One day in September, Dawn Bland met a stranger in the dimly lit back room of James Joyce Irish Pub to talk about a mistake she felt that she’d made. 

The woman she was meeting with, Shannon McCabe, had left a particularly thoughtful comment critiquing a post that Bland had made in the Facebook group Bull City Swap. Bland wanted to hear more. 

Bland is the founder of BCS, which has thirty-seven hundred members and has, for the last five years, served as a sort of medieval outpost for small, congenial transactions: a futon for a bottle of wine, a box of Christmas lights for a stack of egg cartons. Since its founding in 2014, BCS has functioned as a kind of alternate economy predicated on small exchanges—post something you’re getting rid of, ask for something you need in return—and fueled by a DIY, low-waste ethos. 

 If you were respectful, resourceful, and not terribly greedy, you could furnish your entire house, outfit a wardrobe, and maybe get a haircut. More important, you could help someone else do the same thing. 

But Bland had started to wonder if the rapidly expanding group might be better served if it was restricted to members with a Durham zip code. When she posted the idea, however, it was met with fierce pushback from members who felt that it would exclude people in outlying communities from Durham’s resources. 

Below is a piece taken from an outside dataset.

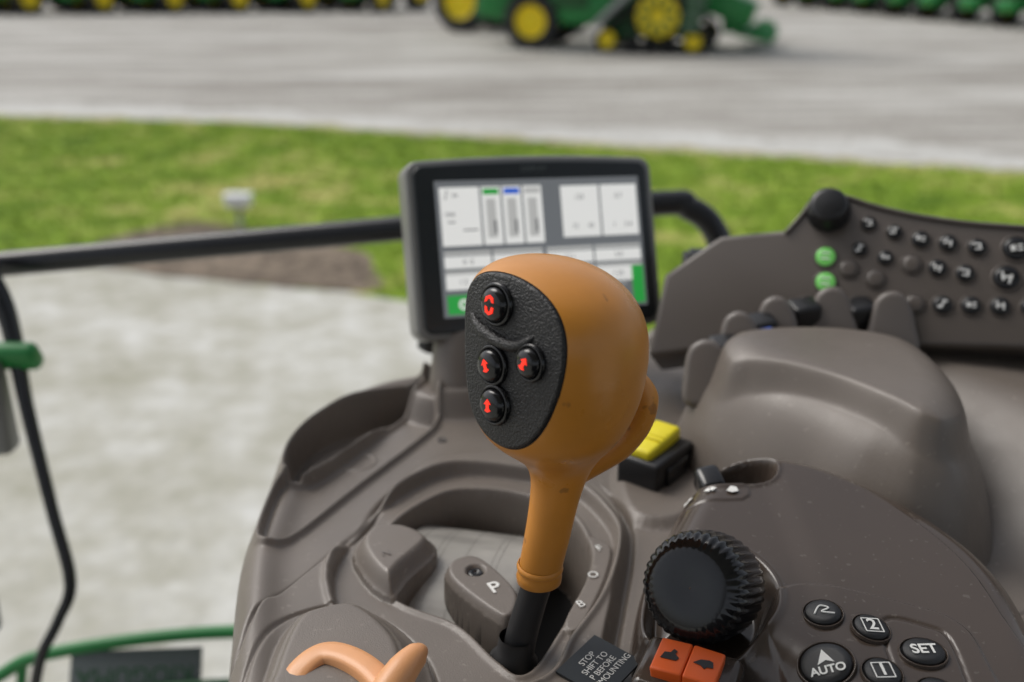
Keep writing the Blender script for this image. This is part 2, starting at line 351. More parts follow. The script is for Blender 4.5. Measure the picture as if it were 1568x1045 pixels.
lathe('stem_boot',[(.019,-.022),(.016,-.012),(.0125,-.008),(.0135,-.002),(.0098,.003),(.0092,.012)],frame(V(.001,.444,.000),(1,0,0),(.1,.05,1)),[M['rubber']],joy,32)
lathe('grip_collar',[(.0118,.0),(.01235,.0005),(.01250,.0015),(.0122,.0028),(.0116,.0035)],frame(V(.01485,.450,.0520),(1,0,0),(.05,0,1)),[M['orange']],joy,40)

# ------------------------------------------------------------------ yellow switch
ysw=empty('yellow_switch')
ym=frame(V(.104,.640,.008),(.62,.78,0),(0,0,1))
box('switch_base',(.052,.034,.036),ym,M['black'],ysw,.003)
box('switch_lever',(.044,.022,.011),ym@Matrix.Translation((0,.003,.021))@Matrix.Rotation(-.10,4,'Y'),M['yellow'],ysw,.003)
for i in range(3): box('lever_rib_%d'%(i+1),(.0012,.018,.0012),ym@Matrix.Translation((-.006+.006*i,.003,.0268))@Matrix.Rotation(-.10,4,'Y'),M['yellow'],ysw,.0003,2)
box('switch_front',(.028,.004,.014),ym@Matrix.Translation((0,-.0175,.004)),M['gloss'],ysw,.001)

# ------------------------------------------------------------------ armrest control pod
pod=empty('armrest_control_pod')
H=Grid(.045,.30,.30,.60,.0009)
pout=[(.064,.425),(.068,.462),(.083,.503),(.108,.550),(.128,.572),(.158,.580),(.198,.568),(.236,.538),(.264,.498),(.276,.460),(.275,.419),(.264,.340),(.25,.25),(.145,.25),(.138,.33),(.131,.372),(.112,.395),(.085,.408)]
s=H.sdf(pout,6,.06); d=-s
top=.043+.11*(H.Y-.40)
prf=np.sqrt(np.clip(1-(1-np.clip(d/.030,0,1))**2.3,0,1))
Zp=-.004+(top+.004)*prf
r=np.hypot(H.X-.100,H.Y-.440); Zp-=.022*ss((.040-r)/.012)*ss((d-.004)/.01); Zp+=.0016*np.exp(-((r-.0405)/.0022)**2)*ss(d/.01)
kf=H.sdf([(.142,.438),(.160,.440),(.200,.425),(.222,.412),(.226,.385),(.216,.30),(.155,.30),(.146,.34),(.130,.395),(.128,.42)],5)
Zp+=.0016*ss(-kf/.0016+.5)*ss(d/.01)
kf2=H.sdf([(.186,.412),(.206,.408),(.214,.398),(.210,.36),(.205,.33),(.178,.33),(.180,.38)],5); Zp-=.0014*np.exp(-(kf2/.0010)**2)
rc=H.sdf([(.113,.545),(.130,.559),(.150,.561),(.163,.551),(.157,.535),(.137,.531),(.120,.532)],4)
Zp-=.020*ss(-rc/.004+.5); Zp+=.0012*np.exp(-((rc-.0025)/.0015)**2)
lb=H.sdf([(.1025,.533),(.140,.530),(.1365,.515),(.0985,.518)],3); Zp+=.0010*ss(-lb/.001+.5)
rg=H.sdf([(.155,.572),(.205,.535),(.240,.475),(.248,.42),(.240,.33),(.10,.33),(.085,.40),(.09,.50),(.12,.55)],5); Zp+=.0020*ss(-rg/.0012+.5)*ss((H.X-.15)/.02)
H.Z=Zp; H.keep=s<.001; H.mi[rc<-.003]=1
H.build('pod_shell',[M['pod'],M['black']],pod)
ka=Vector((-.50,-.74,.46)).normalized(); km=frame(V(.0935,.427,.0565),(1,0,0),ka)
seg=252; vs=[];fs=[]; prof=[(.0265,-.032),(.0280,-.029),(.0289,-.020),(.0291,-.010),(.0287,-.002),(.0272,.0035),(.0240,.0068),(.0190,.0082),(.010,.0080),(.0005,.0076)]
for j,(rr2,z) in enumerate(prof):
    for k in range(seg):
        a=2*math.pi*k/seg; w=1.0
        if 1<=j<=6: w=1-((.045,.036,.010,0,.0,.010,.036)[k%7])*(1 if j<5 else (.7 if j==5 else .25))
        vs.append((rr2*w*math.cos(a),rr2*w*math.sin(a),z))
for i in range(len(prof)-1):
    for k in range(seg): fs.append((i*seg+k,i*seg+(k+1)%seg,(i+1)*seg+(k+1)%seg,(i+1)*seg+k))
o=meshobj('speed_dial',vs,fs,[M['gloss']],pod); o.matrix_local=km
for n2,(x,y,rx,ry,lab,sz) in enumerate([(.157,.417,.0092,.0088,'~',.014),(.177,.405,.0088,.0086,'2',.010),(.150,.385,.0125,.0115,'AUTO',.0060),(.173,.376,.0088,.0088,'1',.010),(.197,.389,.0105,.0088,'SET',.0082),(.194,.364,.0088,.0086,'o',.012)]):
    mt=H.at(x,y,2,.0)
    lathe('pod_button_rim_%d'%(n2+1),[(1.14,0),(1.12,.0016),(1.04,.0018),(1.0,.0002)],mt@Matrix.Diagonal((rx,ry,1,1)),[M['pod']],pod,40)
    lathe('pod_button_%d'%(n2+1),[(.98,-.001),(.97,.0018),(.90,.0028),(.6,.0032),(.0001,.0033)],mt@Matrix.Diagonal((rx,ry,1,1)),[M['black']],pod,40)
    tm=mt@Matrix.Translation((0,-.0045 if lab=='AUTO' else 0,.0036))
    if lab!='~': text('pod_label_%d'%(n2+1),lab,sz,tm,M['white'],pod,bold=.00015)
    if lab in '12':
        for k,(px,py,w,h) in enumerate([(0,.0052,.0104,.0006),(0,-.0052,.0104,.0006),(-.0052,0,.0006,.0104),(.0052,0,.0006,.0104)]):
            box('pod_frame_%d_%d'%(n2+1,k+1),(w*.85,h*.85,.0003),mt@Matrix.Translation((px*.85,py*.85,.0035)),M['white'],pod,0)
    if lab=='AUTO':
        prism('auto_arrow',[(0,.007),(.004,-.001),(.0003,.0008),(-.004,-.001)],.0033,.0036,mt,M['white'],pod,0)
    if lab=='~':
        tube('squiggle',[mt@Vector(p) for p in [(-.005,-.002,.0034),(-.001,.003,.0036),(.003,.001,.0036),(-.001,-.001,.0036),(.005,-.003,.0034)]],.0005,M['white'],pod,6)
for i,(dx,sh) in enumerate([(-.012,[(-.005,-.003),(-.003,.003),(0,0),(.003,.004),(.005,-.003),(0,-.002)]),(0,[(-.005,0),(-.001,.003),(-.001,.001),(.001,.001),(.001,.003),(.005,0),(.001,-.003),(.001,-.001),(-.001,-.001),(-.001,-.003)]),(.012,[(-.004,-.002),(0,.004),(.004,.003),(.005,-.002),(0,-.004)])]):
    prism('speed_icon_%d'%(i+1),[(a*.8,b*.8) for a,b in sh],0,.0003,H.at(.1195+dx,.524-dx*.1,-3,.0012,.002),M['white'],pod,0)
box('pod_rocker',(.016,.020,.018),frame(V(.124,.547,.048),(1,.2,0),(-.1,-.3,1)),M['gloss'],pod,.004)

# ------------------------------------------------------------------ lever hood
hood=empty('lever_hood')
K=Grid(.09,.42,.46,.80,.0012)
hp=[(.120,.690),(.125,.645),(.150,.605),(.180,.568),(.205,.535),(.24,.510),(.285,.515),(.318,.560),(.334,.625),(.328,.70),(.28,.745),(.20,.748),(.145,.73)]
s=K.sdf(hp,6,.09); d=-s
base=.065*ss((K.X+(K.Y-.6)*.55-.27)/.13)
t=np.clip(d/.062,0,1)
hz=-.006+(.088)*(1-(1-t)**2.6)
lob=K.sdf([(.150,.655),(.168,.640),(.190,.624),(.215,.600),(.236,.570),(.250,.548),(.270,.545),(.298,.58),(.303,.65),(.275,.69),(.2,.71),(.155,.69)],6,.06)
hz+=.015*ss(-lob/.012+.35)
K.Z=np.maximum(hz,base-.004); K.keep=s<.0005
K.build('hood_shell',[M['console']],hood)
for i,(x,y,z,ang,w) in enumerate([(.146,.685,.072,20,.030),(.174,.708,.086,15,.027),(.206,.726,.092,8,.027),(.252,.737,.096,0,.029),(.295,.726,.096,-8,.029)]):
    prof2=[(-w*.60,-.03),(-w*.58,-.004),(-w*.42,.012),(-w*.10,.018),(w*.22,.016),(w*.46,.006),(w*.58,-.008),(w*.62,-.03)]
    a=math.radians(ang); mt=frame(V(x,y,z),(math.cos(a),math.sin(a)*.5,0),(-.25,-.85,.35))
    prism('finger_lever_%d'%(i+1),prof2,-.009,.008,mt,M['fin'],hood,.005,5,5)
for i,(x,y,z,m) in enumerate([(.162,.700,.078,'gpaint'),(.192,.720,.088,'sbl'),(.230,.738,.094,'black'),(.274,.738,.094,'black')]):
    box('lever_base_%d'%(i+1),(.022,.020,.035),frame(V(x,y,z-.008),(1,.2,0),(-.1,-.2,1)),M['black'],hood,.003)
    if m!='black': box('lever_tab_%d'%(i+1),(.012,.004,.012),frame(V(x,y-.011,z-.002),(1,.2,0),(-.1,-.2,1)),M[m],hood,.001)

# ------------------------------------------------------------------ keypad panel
kp=empty('keypad_panel')
c=V(.36,.76,.17); n=Vector((-.307,-.768,.563)).normalized(); e1=Vector((.928,-.371,0))
KM=frame(c,e1,n)
kpoly=[(-.200,-.050),(-.190,-.041),(-.162,-.035),(-.138,-.030),(-.128,-.014),(-.120,.001),(-.107,.0065),(-.092,.005),(-.073,0),(-.042,-.005),(-.004,-.0075),(.037,-.007),(.12,-.004),(.20,-.002),(.20,-.11),(.045,-.105),(-.040,-.115),(-.128,-.122),(-.232,-.152),(-.231,-.080)]
prism('panel_body',kpoly,-.060,0,KM,M['panel'],kp,.0045,4)
tube('panel_lip',[KM@Vector((x,y-.0035,.0008)) for x,y in kpoly[3:14]],.0018,M['panel'],kp,8,5)
def kbtn(i,x,y,r,m,kind):
    mt=KM@Matrix.Translation((x,y,.0003))
    lathe('key_rim_%d'%i,[(r*1.22,-.0005),(r*1.18,.0010),(r*1.05,.0012),(r*1.0,.0001)],mt,[M['panel']],kp,28)
    lathe('key_%d'%i,[(r*.98,-.001),(r*.96,.0015),(r*.85,.0026),(r*.5,.0030),(.0001,.0031)],mt,[m],kp,28)
    if kind==0: return
    rnd=random.Random(i)
    if kind==2: 
        for k in(-1,1): box('key_icon_%d_%d'%(i,k+2),(r*.9,r*.16,.0003),mt@Matrix.Translation((0,k*r*.3,.0034)),M['white'],kp,0)
        return
    q=i%4
    if q==0: parts=[(0,0,.9,.18),(-.3,.1,.18,.8),(.3,-.1,.18,.8)]
    elif q==1: parts=[(-.1,.3,.8,.2),(.1,-.3,.7,.2),(.3,0,.2,.7)]
    elif q==2: parts=[(0,.1,.2,.9),(.25,.35,.5,.2),(-.25,-.35,.4,.3)]
    else: parts=[(-.25,0,.4,.5),(.3,.15,.4,.18),(.3,-.2,.4,.18)]
    for k,(px,py,w,h) in enumerate(parts):
        box('key_icon_%d_%d'%(i,k+1),(w*r,h*r,.0003),mt@Matrix.Rotation(rnd.uniform(-.3,.3),4,'Z')@Matrix.Translation((px*r,py*r,.0032+.0001*k)),M['white'],kp,0)
bl=[(-.075,-.019),(-.055,-.024),(-.035,-.028),(-.015,-.029),(.006,-.030),(-.079,-.041),(-.059,-.046),(-.020,-.050),(0,-.052)]
i=1
for x,y in bl: kbtn(i,x,y,.0066 if x>-.05 else .0058,M['gloss'],1); i+=1
for x,y in [(-.085,-.058),(-.064,-.064),(-.039,-.049),(-.033,-.081)]: kbtn(i,x,y,.0072,M['panel'],0); i+=1
for x,y in [(-.114,-.093),(-.094,-.090),(-.074,-.087),(-.054,-.084),(-.013,-.079),(.007,-.077),(.027,-.075),(.048,-.073),(.07,-.071)]: kbtn(i,x,y,.0070,M['black'],1); i+=1
for x,y in [(.033,-.028),(.029,-.052),(.055,-.027),(.052,-.05)]: kbtn(i,x,y,.0092,M['gloss'],1); i+=1
for x,y in [(-.104,-.050),(-.101,-.071)]: kbtn(i,x,y,.0078,M['greenl'],2); i+=1
lathe('volume_knob',[(.0172,-.002),(.0172,.004),(.0155,.006),(.0150,.016),(.0135,.019),(.010,.0200),(.0001,.0203)],KM@Matrix.Translation((-.107,-.012,0)),[M['black']],kp,40)
box('usb_cap',(.040,.022,.012),frame(V(.172,.850,.100),(.93,-.1,0),(0,-.3,1)),M['black'],kp,.003)
box('usb_cap_lid',(.030,.014,.006),frame(V(.172,.848,.108),(.93,-.1,0),(0,-.3,1)),M['mbezel'],kp,.002)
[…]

Chief among them: Shannon McCabe. Bland arranged a meeting with her, and after listening to her concerns, she posted an apology and asked McCabe to join her as a group moderator. 

“I was impressed with her ability to call me out,” Bland says.

This spirit—positive and eager to facilitate respectful discussions—feels antithetical to most things you find on Facebook. But BCS represents much more than a bunch of transactions: posts are full of affirmations and non-traditional offers. 

Recently, for instance, Ali Rudel, the owner of East Durham Bake Shop, posted that her porch was a high-traffic zone for trick-or-treaters and that she would be gone for Halloween; she did, however, want to offer her porch as a space for people who wanted to hand out candy (the post received 35 comments and 101 likes). Other instances of goodwill are more expansive: After the April 10 gas explosion in the Brightleaf District that left two dead and two dozen injured, BCS served as a platform for a whirlwind of relief efforts. 

Feel-good corners of the internet can sometimes seem limited to the empty calories of thirty-second puppy videos, but the BCS page curbs any notion that it’s impossible to have a positive, tangible experience online. Numerous offshoots have sprung up, including a plant swap group (gather ye succulent cuttings while ye may), a food swap group, and a mobile clothing swap.

All of this chaos is maintained by Bland and seven others who find time to moderate amid busy lives. Most are parents; one moderator teaches at Duke, another is a social worker. The quality they all share, according to Bland, is that each is a caretaker. 

Bland, who is forty-one and is a mother of two, has a penchant for getting to the heart of places: When she moved to North Carolina from Texas in 2000, she worked as a cashier at Carrboro’s Weaver Street Market, ostensibly one of the most neighborly jobs you could have. Upon moving to Durham, she bartended at James Joyce, a place that she likes because it’s full of regulars, most of whom are working-class. In Texas, she was briefly homeless, an experience that has since spurred her involvement in affordable housing issues. (She also co-runs a competitive arm-wrestling league for women.) 

Running BCS is almost like another full-time job; tasks involve vetting the group for trolls and monitoring Craigslist to make sure that items aren’t being sold for a profit. Moderating is invisible labor, but Bland speaks about it with straight-shooting empathy: “It fills my gas tank.” 

In the end, Bland kept the group open to people outside of Durham. 

It has, however, undergone one significant change. 

Last week, Bland posted a new set of rules, one of them prohibiting the transaction-based exchanges on which Bull City Swaps was based. 

As the group had grown from a few friends and neighbors to a few thousand friends and neighbors, Bland says she realized that it didn’t feel right for exchanges to be tit-for-tat. 

Swapping, Bland says, “creates a more marketplace feel, like a Facebook marketplace group. It’s not the vibe that I was going for. I wanted to build community, and I want to build this new idea of asking for what you need when you need it: putting out and expecting it to be taken care of.” 

A few weeks ago, when Bland first hinted that moderators were working on the rule change, she asked for suggestions for a new name for the group. A flood of positive comments followed; members settled on Bull City Shares—something more active and outward-looking, and that kept the BCS acronym. 

As one put it, “I love positioning it as a sharing group. Bull City Shares is beautiful. Don’t let Wall Street own the term ‘shares.’ …  It’s a great term for our group and what we stand for.” 

Flipping the script on consumerism, it turns out, can be as easy as being a good neighbor.